Entries with scene source code
══════════════════════════════

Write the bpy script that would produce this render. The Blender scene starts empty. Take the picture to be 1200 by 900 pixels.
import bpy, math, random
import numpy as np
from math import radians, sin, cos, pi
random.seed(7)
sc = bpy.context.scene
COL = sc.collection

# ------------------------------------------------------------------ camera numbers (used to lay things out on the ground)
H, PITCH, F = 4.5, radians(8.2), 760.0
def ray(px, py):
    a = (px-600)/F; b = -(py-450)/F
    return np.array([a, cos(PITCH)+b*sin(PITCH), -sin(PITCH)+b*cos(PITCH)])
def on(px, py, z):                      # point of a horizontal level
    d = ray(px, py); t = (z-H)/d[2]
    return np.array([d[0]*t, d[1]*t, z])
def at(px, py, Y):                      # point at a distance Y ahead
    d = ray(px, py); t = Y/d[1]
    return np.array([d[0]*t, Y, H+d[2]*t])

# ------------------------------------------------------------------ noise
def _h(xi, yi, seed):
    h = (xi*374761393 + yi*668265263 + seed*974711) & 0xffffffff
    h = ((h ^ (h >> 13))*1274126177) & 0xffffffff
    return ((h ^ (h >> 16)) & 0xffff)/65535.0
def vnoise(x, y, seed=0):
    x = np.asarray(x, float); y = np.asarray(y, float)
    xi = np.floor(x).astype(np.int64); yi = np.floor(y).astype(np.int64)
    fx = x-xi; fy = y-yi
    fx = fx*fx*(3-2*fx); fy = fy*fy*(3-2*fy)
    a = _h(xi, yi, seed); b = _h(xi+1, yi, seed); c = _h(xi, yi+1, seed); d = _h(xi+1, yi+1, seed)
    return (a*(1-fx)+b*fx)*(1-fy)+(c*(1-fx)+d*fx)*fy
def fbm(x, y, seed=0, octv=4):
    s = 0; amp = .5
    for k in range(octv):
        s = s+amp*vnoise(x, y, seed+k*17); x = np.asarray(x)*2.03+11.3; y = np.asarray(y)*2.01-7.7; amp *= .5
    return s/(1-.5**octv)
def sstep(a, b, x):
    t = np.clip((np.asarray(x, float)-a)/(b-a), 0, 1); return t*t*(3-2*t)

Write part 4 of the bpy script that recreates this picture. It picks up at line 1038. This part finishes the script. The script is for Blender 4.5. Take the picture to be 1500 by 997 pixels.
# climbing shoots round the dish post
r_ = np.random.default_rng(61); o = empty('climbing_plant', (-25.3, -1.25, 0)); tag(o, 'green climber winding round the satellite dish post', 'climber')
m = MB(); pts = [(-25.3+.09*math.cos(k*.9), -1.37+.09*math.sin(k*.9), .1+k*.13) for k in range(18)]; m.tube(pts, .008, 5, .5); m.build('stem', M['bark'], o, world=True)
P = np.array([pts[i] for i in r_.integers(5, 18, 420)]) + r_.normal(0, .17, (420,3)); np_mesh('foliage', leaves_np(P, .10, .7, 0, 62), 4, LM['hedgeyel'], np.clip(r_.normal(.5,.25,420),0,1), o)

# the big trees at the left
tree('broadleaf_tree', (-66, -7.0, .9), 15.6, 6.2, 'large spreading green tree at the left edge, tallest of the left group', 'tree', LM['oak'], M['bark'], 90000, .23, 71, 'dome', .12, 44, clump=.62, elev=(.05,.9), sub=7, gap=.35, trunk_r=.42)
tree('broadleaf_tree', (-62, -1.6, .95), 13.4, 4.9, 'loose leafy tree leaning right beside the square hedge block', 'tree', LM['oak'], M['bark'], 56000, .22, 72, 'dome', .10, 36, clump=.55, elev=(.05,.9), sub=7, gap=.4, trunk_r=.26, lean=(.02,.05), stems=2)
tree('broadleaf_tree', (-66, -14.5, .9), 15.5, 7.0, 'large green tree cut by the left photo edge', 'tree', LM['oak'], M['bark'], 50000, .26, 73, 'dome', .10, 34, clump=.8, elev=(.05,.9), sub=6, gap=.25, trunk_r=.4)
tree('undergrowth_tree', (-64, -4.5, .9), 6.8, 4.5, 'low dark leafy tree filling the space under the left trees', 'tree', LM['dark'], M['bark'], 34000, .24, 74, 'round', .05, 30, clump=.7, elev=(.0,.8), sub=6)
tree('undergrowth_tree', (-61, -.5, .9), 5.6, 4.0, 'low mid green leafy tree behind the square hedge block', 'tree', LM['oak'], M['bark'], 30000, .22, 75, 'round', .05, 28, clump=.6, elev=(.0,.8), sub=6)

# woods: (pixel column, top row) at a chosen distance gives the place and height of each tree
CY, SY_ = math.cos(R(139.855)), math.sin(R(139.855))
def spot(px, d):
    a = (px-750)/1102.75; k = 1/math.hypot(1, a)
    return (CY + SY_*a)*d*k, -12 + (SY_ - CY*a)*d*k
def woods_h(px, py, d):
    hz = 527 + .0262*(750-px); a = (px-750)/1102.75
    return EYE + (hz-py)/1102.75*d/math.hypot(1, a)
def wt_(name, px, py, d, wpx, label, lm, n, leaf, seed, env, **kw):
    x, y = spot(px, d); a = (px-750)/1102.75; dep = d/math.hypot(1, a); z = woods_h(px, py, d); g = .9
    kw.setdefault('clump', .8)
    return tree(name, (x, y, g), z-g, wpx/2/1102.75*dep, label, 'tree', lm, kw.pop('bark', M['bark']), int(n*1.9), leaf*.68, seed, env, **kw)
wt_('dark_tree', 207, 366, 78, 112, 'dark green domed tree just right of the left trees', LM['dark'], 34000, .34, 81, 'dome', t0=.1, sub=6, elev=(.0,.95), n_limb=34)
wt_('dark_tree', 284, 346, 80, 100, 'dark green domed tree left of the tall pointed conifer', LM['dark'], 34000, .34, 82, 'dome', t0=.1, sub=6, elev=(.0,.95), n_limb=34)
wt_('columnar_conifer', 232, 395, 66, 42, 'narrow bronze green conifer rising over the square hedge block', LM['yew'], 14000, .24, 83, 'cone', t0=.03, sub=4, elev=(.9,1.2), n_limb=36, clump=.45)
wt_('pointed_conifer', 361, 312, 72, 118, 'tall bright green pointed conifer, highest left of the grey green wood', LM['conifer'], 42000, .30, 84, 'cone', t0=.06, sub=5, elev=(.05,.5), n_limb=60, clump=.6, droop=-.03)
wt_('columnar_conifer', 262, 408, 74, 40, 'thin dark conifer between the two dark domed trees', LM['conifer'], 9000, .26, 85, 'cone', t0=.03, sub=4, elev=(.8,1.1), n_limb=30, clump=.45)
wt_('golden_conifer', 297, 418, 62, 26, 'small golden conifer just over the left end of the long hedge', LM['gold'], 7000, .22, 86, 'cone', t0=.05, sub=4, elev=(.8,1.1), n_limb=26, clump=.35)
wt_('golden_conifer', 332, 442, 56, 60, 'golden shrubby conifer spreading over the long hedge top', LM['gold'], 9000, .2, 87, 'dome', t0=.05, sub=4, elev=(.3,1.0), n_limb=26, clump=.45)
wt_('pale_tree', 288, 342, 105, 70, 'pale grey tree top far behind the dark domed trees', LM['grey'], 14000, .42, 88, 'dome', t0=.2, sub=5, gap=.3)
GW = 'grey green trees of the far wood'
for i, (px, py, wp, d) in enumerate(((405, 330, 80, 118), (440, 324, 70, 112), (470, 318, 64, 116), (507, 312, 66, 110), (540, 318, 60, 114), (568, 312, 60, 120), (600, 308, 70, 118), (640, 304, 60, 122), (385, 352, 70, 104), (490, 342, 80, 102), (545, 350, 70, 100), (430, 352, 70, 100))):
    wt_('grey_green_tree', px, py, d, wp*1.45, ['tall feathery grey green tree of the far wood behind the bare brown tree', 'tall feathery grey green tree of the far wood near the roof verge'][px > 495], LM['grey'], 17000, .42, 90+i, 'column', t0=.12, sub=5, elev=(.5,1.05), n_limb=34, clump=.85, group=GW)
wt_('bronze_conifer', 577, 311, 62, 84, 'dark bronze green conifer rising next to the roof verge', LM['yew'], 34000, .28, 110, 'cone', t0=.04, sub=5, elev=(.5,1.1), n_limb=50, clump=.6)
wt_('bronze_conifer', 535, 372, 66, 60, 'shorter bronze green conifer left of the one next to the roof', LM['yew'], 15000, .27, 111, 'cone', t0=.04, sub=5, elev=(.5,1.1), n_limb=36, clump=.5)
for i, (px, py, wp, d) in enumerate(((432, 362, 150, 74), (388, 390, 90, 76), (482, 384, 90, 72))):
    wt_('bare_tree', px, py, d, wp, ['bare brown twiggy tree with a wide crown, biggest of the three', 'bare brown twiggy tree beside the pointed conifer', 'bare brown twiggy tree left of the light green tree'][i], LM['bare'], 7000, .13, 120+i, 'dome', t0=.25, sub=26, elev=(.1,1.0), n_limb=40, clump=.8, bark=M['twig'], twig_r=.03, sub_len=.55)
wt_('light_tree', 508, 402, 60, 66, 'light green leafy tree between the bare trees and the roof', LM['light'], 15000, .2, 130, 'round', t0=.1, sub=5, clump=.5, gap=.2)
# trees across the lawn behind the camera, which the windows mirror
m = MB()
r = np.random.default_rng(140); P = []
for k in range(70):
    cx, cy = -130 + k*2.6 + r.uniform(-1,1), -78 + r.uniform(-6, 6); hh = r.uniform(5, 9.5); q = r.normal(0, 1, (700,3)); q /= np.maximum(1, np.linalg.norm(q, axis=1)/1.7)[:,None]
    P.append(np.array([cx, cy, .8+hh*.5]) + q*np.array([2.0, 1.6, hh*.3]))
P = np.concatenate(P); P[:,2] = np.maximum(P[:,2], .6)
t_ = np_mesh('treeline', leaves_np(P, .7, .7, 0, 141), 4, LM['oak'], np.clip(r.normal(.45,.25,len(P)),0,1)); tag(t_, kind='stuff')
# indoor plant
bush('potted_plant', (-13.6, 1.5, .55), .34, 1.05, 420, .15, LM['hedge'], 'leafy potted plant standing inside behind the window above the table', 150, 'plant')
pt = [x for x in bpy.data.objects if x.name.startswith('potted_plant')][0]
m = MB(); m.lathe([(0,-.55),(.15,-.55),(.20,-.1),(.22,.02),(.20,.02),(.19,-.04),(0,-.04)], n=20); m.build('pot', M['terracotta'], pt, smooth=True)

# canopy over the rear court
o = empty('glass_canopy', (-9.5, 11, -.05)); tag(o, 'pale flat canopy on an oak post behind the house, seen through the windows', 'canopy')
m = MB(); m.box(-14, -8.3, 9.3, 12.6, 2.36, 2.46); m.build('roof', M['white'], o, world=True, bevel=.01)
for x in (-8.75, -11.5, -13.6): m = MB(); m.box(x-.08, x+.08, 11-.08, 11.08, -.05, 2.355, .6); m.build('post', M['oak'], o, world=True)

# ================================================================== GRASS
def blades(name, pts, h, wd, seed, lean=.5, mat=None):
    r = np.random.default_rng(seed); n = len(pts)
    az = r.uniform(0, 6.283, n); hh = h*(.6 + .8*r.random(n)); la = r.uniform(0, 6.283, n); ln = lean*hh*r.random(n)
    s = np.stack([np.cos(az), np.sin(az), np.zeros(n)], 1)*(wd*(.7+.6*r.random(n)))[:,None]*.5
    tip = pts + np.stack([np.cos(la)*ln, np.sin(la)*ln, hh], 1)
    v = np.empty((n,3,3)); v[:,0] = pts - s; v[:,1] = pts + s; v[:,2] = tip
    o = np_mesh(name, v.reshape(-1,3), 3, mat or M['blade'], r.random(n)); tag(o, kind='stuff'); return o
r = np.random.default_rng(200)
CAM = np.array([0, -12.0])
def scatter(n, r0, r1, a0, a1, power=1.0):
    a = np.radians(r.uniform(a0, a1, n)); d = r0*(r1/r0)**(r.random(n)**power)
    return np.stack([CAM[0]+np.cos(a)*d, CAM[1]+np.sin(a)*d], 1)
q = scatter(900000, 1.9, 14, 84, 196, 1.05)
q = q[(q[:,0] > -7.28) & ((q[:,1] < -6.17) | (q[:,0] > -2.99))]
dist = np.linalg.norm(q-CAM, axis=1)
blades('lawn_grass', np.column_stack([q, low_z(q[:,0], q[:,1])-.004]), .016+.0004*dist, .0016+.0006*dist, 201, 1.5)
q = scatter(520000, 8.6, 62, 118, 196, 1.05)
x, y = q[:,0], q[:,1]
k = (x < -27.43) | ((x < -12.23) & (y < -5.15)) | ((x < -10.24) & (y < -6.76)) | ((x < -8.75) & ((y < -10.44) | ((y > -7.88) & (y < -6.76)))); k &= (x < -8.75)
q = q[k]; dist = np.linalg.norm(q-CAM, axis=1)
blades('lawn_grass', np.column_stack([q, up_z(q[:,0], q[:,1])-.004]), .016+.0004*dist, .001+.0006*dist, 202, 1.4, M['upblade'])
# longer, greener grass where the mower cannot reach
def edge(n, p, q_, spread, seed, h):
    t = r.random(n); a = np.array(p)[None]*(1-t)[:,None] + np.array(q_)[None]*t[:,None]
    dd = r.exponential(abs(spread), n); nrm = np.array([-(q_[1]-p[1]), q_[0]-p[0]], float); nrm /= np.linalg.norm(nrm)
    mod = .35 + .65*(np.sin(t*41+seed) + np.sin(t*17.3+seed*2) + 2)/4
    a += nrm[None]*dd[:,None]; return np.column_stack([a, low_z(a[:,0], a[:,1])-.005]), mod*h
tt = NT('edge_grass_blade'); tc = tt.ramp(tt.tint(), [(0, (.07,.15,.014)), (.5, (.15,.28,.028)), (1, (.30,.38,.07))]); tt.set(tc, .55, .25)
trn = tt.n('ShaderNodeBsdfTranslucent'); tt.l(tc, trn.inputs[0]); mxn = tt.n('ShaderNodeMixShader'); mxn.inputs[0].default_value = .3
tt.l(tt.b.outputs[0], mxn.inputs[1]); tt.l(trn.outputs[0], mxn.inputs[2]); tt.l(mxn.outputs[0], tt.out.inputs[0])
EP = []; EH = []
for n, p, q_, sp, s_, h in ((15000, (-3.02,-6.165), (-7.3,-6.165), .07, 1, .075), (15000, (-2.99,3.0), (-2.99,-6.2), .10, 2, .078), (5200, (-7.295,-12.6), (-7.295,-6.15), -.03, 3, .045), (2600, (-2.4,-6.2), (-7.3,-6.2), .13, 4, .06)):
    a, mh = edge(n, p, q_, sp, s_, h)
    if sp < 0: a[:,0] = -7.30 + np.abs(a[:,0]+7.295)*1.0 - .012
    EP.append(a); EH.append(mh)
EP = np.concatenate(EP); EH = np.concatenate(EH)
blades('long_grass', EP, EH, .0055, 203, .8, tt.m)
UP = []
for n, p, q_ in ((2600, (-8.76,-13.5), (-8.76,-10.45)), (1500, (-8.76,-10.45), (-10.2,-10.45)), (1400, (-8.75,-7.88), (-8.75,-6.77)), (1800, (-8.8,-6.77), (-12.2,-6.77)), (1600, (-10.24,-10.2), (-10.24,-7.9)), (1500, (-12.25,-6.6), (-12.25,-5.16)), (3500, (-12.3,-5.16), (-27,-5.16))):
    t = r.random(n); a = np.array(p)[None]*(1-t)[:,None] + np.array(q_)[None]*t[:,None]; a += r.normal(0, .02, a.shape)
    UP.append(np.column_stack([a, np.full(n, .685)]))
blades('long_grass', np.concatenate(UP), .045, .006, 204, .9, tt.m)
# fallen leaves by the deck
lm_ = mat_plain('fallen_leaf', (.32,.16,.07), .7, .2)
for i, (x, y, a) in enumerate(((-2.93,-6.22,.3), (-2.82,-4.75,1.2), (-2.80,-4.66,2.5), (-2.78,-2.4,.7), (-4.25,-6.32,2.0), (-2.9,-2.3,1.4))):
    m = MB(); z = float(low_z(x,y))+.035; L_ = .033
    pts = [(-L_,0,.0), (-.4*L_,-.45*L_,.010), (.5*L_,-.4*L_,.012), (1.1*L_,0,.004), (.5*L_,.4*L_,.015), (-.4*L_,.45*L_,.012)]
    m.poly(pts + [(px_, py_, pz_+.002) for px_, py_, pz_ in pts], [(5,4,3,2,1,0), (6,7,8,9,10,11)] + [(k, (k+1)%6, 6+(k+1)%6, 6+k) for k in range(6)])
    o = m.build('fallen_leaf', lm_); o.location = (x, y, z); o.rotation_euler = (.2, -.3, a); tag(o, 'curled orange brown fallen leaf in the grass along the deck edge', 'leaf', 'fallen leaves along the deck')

══════════════════════════════

§ GOAL OF THE EXERCISE
In the listing above, find the line with "Write part 4" and the line with "P = np.array([pts[i]", then print exactly those lines and every line between them.

§ ANSWER FOR THE TASK
Write part 4 of the bpy script that recreates this picture. It picks up at line 1038. This part finishes the script. The script is for Blender 4.5. Take the picture to be 1500 by 997 pixels.
# climbing shoots round the dish post
r_ = np.random.default_rng(61); o = empty('climbing_plant', (-25.3, -1.25, 0)); tag(o, 'green climber winding round the satellite dish post', 'climber')
m = MB(); pts = [(-25.3+.09*math.cos(k*.9), -1.37+.09*math.sin(k*.9), .1+k*.13) for k in range(18)]; m.tube(pts, .008, 5, .5); m.build('stem', M['bark'], o, world=True)
P = np.array([pts[i] for i in r_.integers(5, 18, 420)]) + r_.normal(0, .17, (420,3)); np_mesh('foliage', leaves_np(P, .10, .7, 0, 62), 4, LM['hedgeyel'], np.clip(r_.normal(.5,.25,420),0,1), o)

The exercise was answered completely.